Sunday, July 01, 2007

Baby Bombers rally past Renegades

STATEN ISLAND, NY- Sometimes, a comeback win can build character. For Mike Gillespie's ballclub, maybe this is the start of something big.

"I think so," the skipper said. "We have played better. We have these new players which has helped. I think we have just about everybody we're going to have. I understand that the Yankees have signed the Pope guy. The pitcher taken in the third round. ... These guys that have come have made a difference."

Trailing 4-0, the Baby Bombers scored seven straight in the fifth and sixth to rally past the Renegades 7-5 before an energized 4,307 at Richmond County Bank Ballpark Sunday.
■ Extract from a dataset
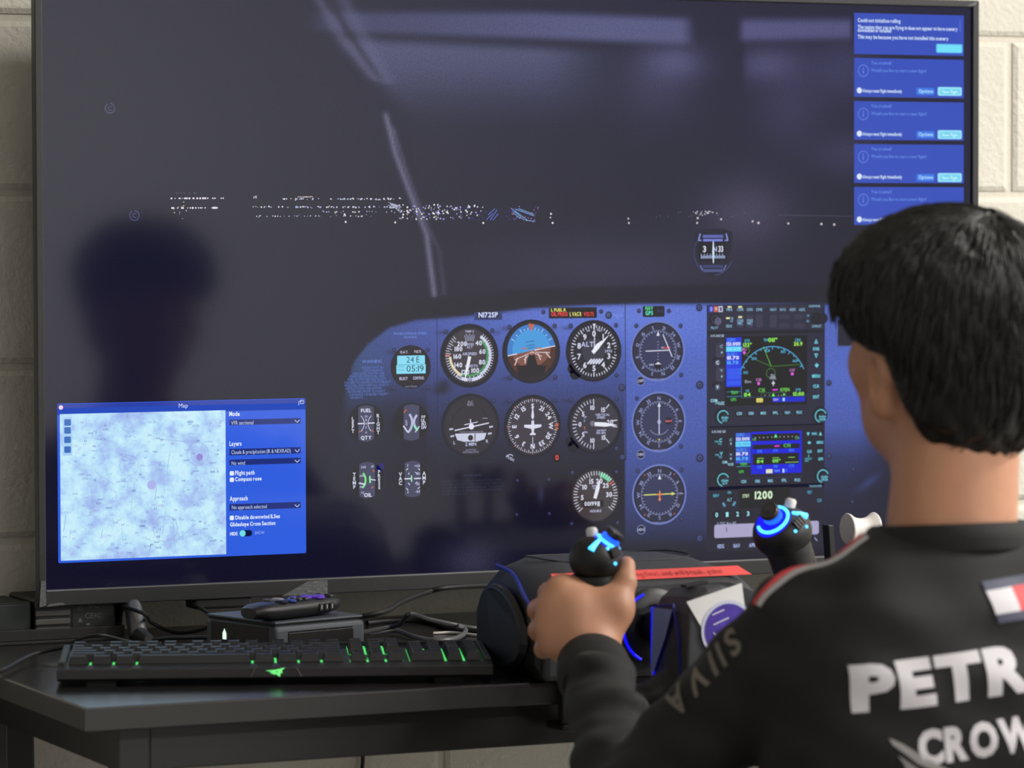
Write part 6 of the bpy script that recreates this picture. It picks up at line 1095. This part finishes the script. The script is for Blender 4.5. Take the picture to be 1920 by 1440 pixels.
for t in np.linspace(0, 2*PI, 49)[:-1]: ring.append(np.array([NB_[0]+0.0665*math.sin(t), NB_[1]+0.004-0.0705*math.cos(t), 0.955+0.006*math.cos(t)]))
cl_ = MB(); rings = []
for dr, dz_ in ((-0.002, -0.016), (0.006, -0.014), (0.0075, -0.004), (0.005, 0.007), (0.001, 0.010), (-0.003, 0.007), (-0.003, -0.014)):
    rings.append([p+np.array([(p[0]-NB_[0])/0.068*dr, (p[1]-NB_[1])/0.07*dr, dz_]) for p in ring])
cl_.loft(rings+[rings[0]], False).build('collar', shirt, M_SHIRT, smooth=True)
# --- prints on the back of the shirt
M_PRT = mat('print_white', (206, 202, 208), 0.6); M_PRR = mat('print_red', (206, 52, 58), 0.6); M_PRN = mat('print_navy', (62, 66, 88), 0.6); M_SLV = mat('print_taupe', (112, 104, 96), 0.6); M_SIL = mat('print_silver', (150, 146, 146), 0.6)
def stick(name, tris, m, parent=shirt, d=(0, 1, 0), off=0.0016, cuts_=3):
    """flat polygons (3-D, in a plane clear of the body) pressed along d onto the shirt"""
    bm = bmesh.new()
    for P in tris:
        vs = [bm.verts.new(p) for p in P]
        try: bm.faces.new(vs)
        except ValueError: pass
    bmesh.ops.triangulate(bm, faces=bm.faces); bmesh.ops.remove_doubles(bm, verts=bm.verts, dist=1e-5)
    for _ in range(cuts_):
        ed = [e for e in bm.edges if e.calc_length() > 0.007]
        if ed: bmesh.ops.subdivide_edges(bm, edges=ed, cuts=1, use_grid_fill=False); bmesh.ops.triangulate(bm, faces=bm.faces)
    dv = Vector(d).normalized(); org = Vector(root_loc(parent)); dead = []
    for v in bm.verts:
        h = sb.ray_cast(v.co, dv, 1.5)
        if h[0] is None: dead.append(v)
        else: v.co = h[0]-dv*off-org
    if dead: bmesh.ops.delete(bm, geom=dead, context='VERTS')
    bmesh.ops.recalc_face_normals(bm, faces=bm.faces); me = bpy.data.meshes.new(name); bm.to_mesh(me); bm.free(); me.materials.append(m); return link(name, me, parent, True)
TA = math.radians(5.5)
def bp(s_, t_, o=(-0.115, 0.825)): return (o[0]+s_*math.cos(TA)-t_*math.sin(TA), -1.6, o[1]+s_*math.sin(TA)+t_*math.cos(TA))
def btext(name, s, s0, s1, t0, h, m):
    v, f, wd = layout(s, 'x', 0.02); k = (s1-s0)/wd; stick(name, [[bp(s0+v[i][0]*k, t0+v[i][1]*h) for i in q] for q in f], m)
btext('back_lettering', 'PETRONAS', -0.144, 0.215, 0.001, 0.0365, M_PRT)
btext('sponsor_lettering', 'CROWDSTRIKE', -0.094, 0.157, -0.052, 0.027, M_PRT)
def q4(*p): return [bp(a, b) for a, b in p]
stick('sponsor_emblem', [q4((-0.118, -0.026), (-0.108, -0.032), (-0.085, -0.050), (-0.062, -0.064), (-0.070, -0.066), (-0.095, -0.052), (-0.116, -0.032)), q4((-0.112, -0.042), (-0.095, -0.056), (-0.070, -0.072), (-0.060, -0.080), (-0.075, -0.078), (-0.100, -0.062)), q4((-0.106, -0.053), (-0.085, -0.070), (-0.065, -0.086), (-0.080, -0.080), (-0.100, -0.064))], M_SIL)
stick('flag_patch', [q4((-0.0080, 0.0885), (0.0480, 0.0885), (0.0480, 0.0965), (-0.0080, 0.0965)), q4((-0.0040, 0.060), (0.0440, 0.060), (0.0450, 0.068), (-0.0050, 0.068))], M_PRN)
stick('flag_white', [q4((-0.0055, 0.068), (0.0200, 0.068), (0.0200, 0.0885), (-0.0080, 0.0885))], M_PRT); stick('flag_red', [q4((0.0200, 0.068), (0.0455, 0.068), (0.0480, 0.0885), (0.0200, 0.0885))], M_PRR)
# red and pale piping along both shoulder ridges
for s_, S_ in ((-1, SHL), (1, SHR)):
    for nm, dy, m_ in (('red_piping', 0.0, M_PRR), ('pale_piping', -0.007, M_SIL)):
        P = []
        for t in np.linspace(0.60, 1.36, 20):
            p = NB_*(1-t)+S_*t; h = sb.ray_cast(Vector((p[0], p[1]+dy+0.004-0.012*t, 1.2)), Vector((0, 0, -1)), 1.0)
            if h[0] is not None and h[0][2] > 0.80: P.append(np.array(h[0])+np.array([0, 0, 0.0004]))
        if len(P) > 3: MB().tube(P, 0.0034, 6).build(nm, shirt, m_, smooth=True)
# sleeve lettering
ua = (ELL-SHL)/np.linalg.norm(ELL-SHL); vd = np.array(CF)*0.75+np.array([0.66, 0, 0]); vd /= np.linalg.norm(vd); pa = np.cross(vd, ua); pa /= np.linalg.norm(pa)
v, f, wd = layout('AMG', 'b', 0.2); SO = SHL+ua*0.045-vd*0.3; tr = []
for i0, s in enumerate(('SIIVA',)):
    v, f, wd = layout(s, 'b', 0.3); hgt = 0.024
    tr += [[SO+ua*(v[i][0]*0.022-0.012)+pa*((v[i][1]-0.5)*hgt*(-1)+0.026) for i in q] for q in f]
stick('sleeve_lettering', tr, M_SLV, d=vd)
# --- trousers, shoes and the stool
M_TRS = mat('trousers', (34, 36, 44), 0.8, bump=(900, 0.15)); F = Field((-0.36, -1.28, 0.05), (0.14, -0.56, 0.58), 0.010)
F.ell((-0.115, -1.12, 0.50), (0.152, 0.115, 0.072), 0.03)
for s_ in (-1, 1): x_ = -0.115+s_*0.085; kx = -0.115+s_*0.115; F.cap((x_, -1.10, 0.492), (kx, -0.74, 0.515), 0.078, 0.062, 0.03); F.cap((kx, -0.74, 0.515), (kx, -0.72, 0.10), 0.062, 0.048, 0.02)
F.D = smax(F.D, (0.085-F.Z+0*F.X+0*F.Y).astype(np.float32), 0.004); np_mesh('trousers', [F.mesh()], M_TRS, PE)
for s_ in (-1, 1):
    kx = -0.115+s_*0.115; sh = MB(); sh.loft([[(kx+a*w_, y, z0+(z1-z0)*b) for a, b in ((-1, 0), (1, 0), (1, 0.55), (0.55, 1), (-0.55, 1), (-1, 0.55))] for y, w_, z0, z1 in ((-0.80, 0.028, 0.0, 0.07), (-0.79, 0.036, 0.0, 0.095), (-0.70, 0.038, 0.0, 0.10), (-0.62, 0.044, 0.0, 0.062), (-0.56, 0.040, 0.0, 0.045), (-0.535, 0.022, 0.004, 0.03))]); sh.build('shoe', PE, mat('shoe_dark', (30, 30, 32), 0.5), smooth=True, bevel=0.004)
stl = thing('stool', 'black round stool under the seated person', 'stool', (-0.115, -1.12, 0))
MB().lathe([(0.02, 0.375), (0.17, 0.378), (0.185, 0.39), (0.185, 0.41), (0.17, 0.424), (0.02, 0.428)], (-0.115, -1.12, 0), n=40).build('seat', stl, mat('seat_vinyl', (22, 22, 24), 0.5), smooth=True)
MB().lathe([(0.024, 0.06), (0.024, 0.376)], (-0.115, -1.12, 0), n=20).build('column', stl, M_CHROME, smooth=True)
for k in range(5): a = 2*PI*k/5+0.3; MB().tube([(-0.115+0.02*math.cos(a), -1.12+0.02*math.sin(a), 0.075), (-0.115+0.24*math.cos(a), -1.12+0.24*math.sin(a), 0.02)], [0.018, 0.014], 10).build('leg', stl, M_BLK, smooth=True); MB().ell((-0.115+0.24*math.cos(a), -1.12+0.24*math.sin(a), 0.0135), (0.015, 0, 0), (0, 0.015, 0), (0, 0, 0.0135), 12, 8).build('foot', stl, M_RUB, smooth=True)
It was their second win in a row and sixth in their last eight to push them over .500 (7-6), remaining just two behind first place Brooklyn who also won.

"Baseball's a funny game. You never know what's going to happen. A hit here. A hit there. A little momentum is all we needed," explained DH Isaiah Howes after coming around to score one of his team's runs. "In this organization, we don't accept losing. We're out there to win. It's fun when you win. That's what we try to do."

It didn't start well. Starter Angel Reyes didn't make it through two innings to put Staten Island in an early 3-0 hole. Hudson Valley struck for two in the first on back-to-back one out hits from Cody Cipriano (double) and Stephen Vogt. The southpaw got into more trouble in the second. After getting the first out, he allowed three consecutive hits including a Maiko Loyola run-scoring single which made it a three-run deficit.

After walking his third batter in one and a third to load the bases, he was pulled in favor of reliever Phillip Bartleski. The righty was able to limit the damage by getting Vogt to bounce into a 4-6-3 double play.

"I knew I had to throw strikes and I got a great defense behind me," the cool middle reliever pointed out after tossing two and two thirds scoreless to keep his team afloat. "I just had to hit some spots and let the defense do the work."

Before the comeback got started in the home fifth, reliever Ryan Zink allowed a Henry Wrigley RBI double which made it four zip. But Zink later settled down to toss five solid innings allowing two runs (1 ER) while whiffing four to improve to 2-0.

"We got some good arms on the staff and really, pitching can carry a ballclub and today, from the fifth inning on, they were lights out," noted Howes. "We got the momentum in the fourth or fifth inning and we built on that throughout the game. And our pitching shut them down."

After failing to capitalize early on against knuckleballer Diego Echeverria (0-3) with even one inning ending on a bizarre 1-5-2-6-6-2 twin killing, the Bombers finally got it going by pushing across three in the fifth. Left fielder D.J. Hollingsworth was hit by a pitch and came around to score when catcher James LaSala's single to right was booted by Epifanio De Leon allowing the speedy runner to score all the way from first.

The big blow came off the bat of second baseman Damon Sublett, who drilled his second home run of the week for a two-run blast to right with two outs which sliced the deficit to one.

"I was just looking for a ball up. My other at bats, [Echeverria] threw me a couple of pitches that were up and out and I was just looking for one in and he gave me one," Sublett pointed out.

The game seemed to turnaround after that.

"We definitely started having better at bats after that. Early in the game, we kind of were up there swinging at first pitches. Not having good at bats. But after that, we locked in and did some things."

After Zink got the Renegades in order, the Bombers nearly batted around for four more in the sixth. They loaded the bases with one out before Claudio Rodriguez replaced Echeverria. In a recent home win, Sublett tagged him with a long dinger. This time, a walk to pinch hitter Austin Krum knotted it before center fielder Taylor Holliday delivered a tiebreaking two-run single to center for S.I.'s first lead. Shortstop Luis Nunez followed with a sac fly which scored Krum to put them ahead 7-4.

"In the beginning, we'd get down and kind of give in. But we had a pretty good game. Some good at bats. If our pitching's on, I don't think we're beatable," third baseman Justin Snyder said after being on base twice and scoring a run. "It seems like everyone's getting knocks."

It was enough to hold up. After giving one run back on an eighth inning Greg Sexton single, Zink got the final three outs on a 6-6-4 DP and a groundout to Nunez.


Notes: Staten Island used all three backstops with LaSala finishing 1-for-2 before Frank Lonigro replaced him after Krum pinch hit. Jose Gil then came on in the final inning to catch Zink. ... Baby Bombers travel to Hudson Valley for Game 2 of the series before concluding it tomorrow night back at St. George.